Daria Kozyreva. t.me/mediazzzona

A judge in St. Petersburg sentenced 19-year-old anti-war activist Daria Kozyreva to nearly three years in prison on Friday for repeatedly “discrediting” the Russian military.

Petrogradsky District Court Judge Dmitry Ovrakh ordered Kozyreva to serve two years and eight months at a medium-security penal colony and banned her from publishing anything on the internet for two and a half years. Prosecutors sought a six-year prison sentence.

Kozyreva was arrested in February 2024 after she attached a poem by Ukrainian writer Taras Shevchenko to his monument in St. Petersburg.

Law enforcement authorities brought a second charge against Kozyreva in August, citing her in interview with Radio Free Europe/Radio Liberty (RFE/RL) following her expulsion from St. Petersburg State University. Kozyreva denied the charges in court on Friday.
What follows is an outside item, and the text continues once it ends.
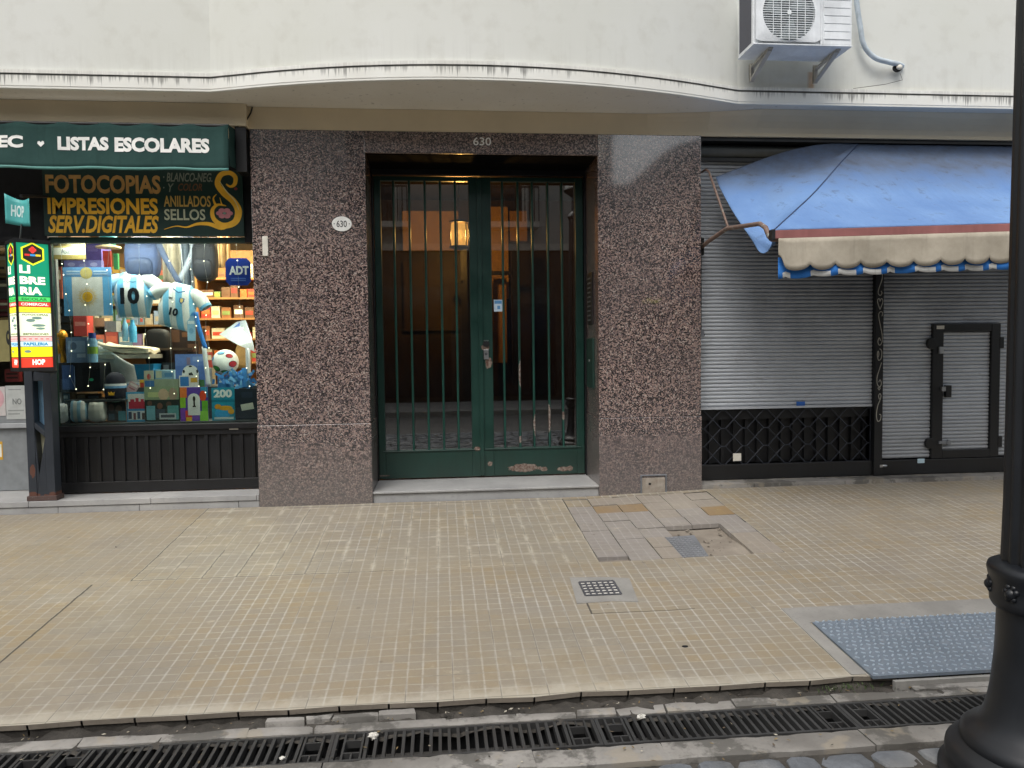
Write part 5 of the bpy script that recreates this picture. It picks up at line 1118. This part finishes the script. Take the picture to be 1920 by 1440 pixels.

“My opinion is that the army discredited itself after the full-scale invasion, so any statement against it will discredit nothing,” she was quoted as saying by the exiled news outlet Mediazona.

In her final statement in court, Kozyreva condemned the February 2022 invasion and applauded Ukrainians for “defending their homeland.”

“Ukraine is a free country, a free nation, and it will decide its own destiny,” she said. “It is clear that Putin cannot get his head around the idea that Ukraine is a sovereign nation.”

Kozyreva was released from pre-trial detention in February under restrictions barring her from leaving home at night, using the internet or speaking to the press until Dec. 2. In 2023, she was fined 30,000 rubles ($365) for an anti-war social media post and expelled from university.

The year before, Kozyreva was arrested for writing “Murderers, you bombed it to rubble. Judases” on a public installation symbolizing the “brotherhood” between St. Petersburg and Mariupol — an occupied Ukrainian city that was largely destroyed in a Russian siege.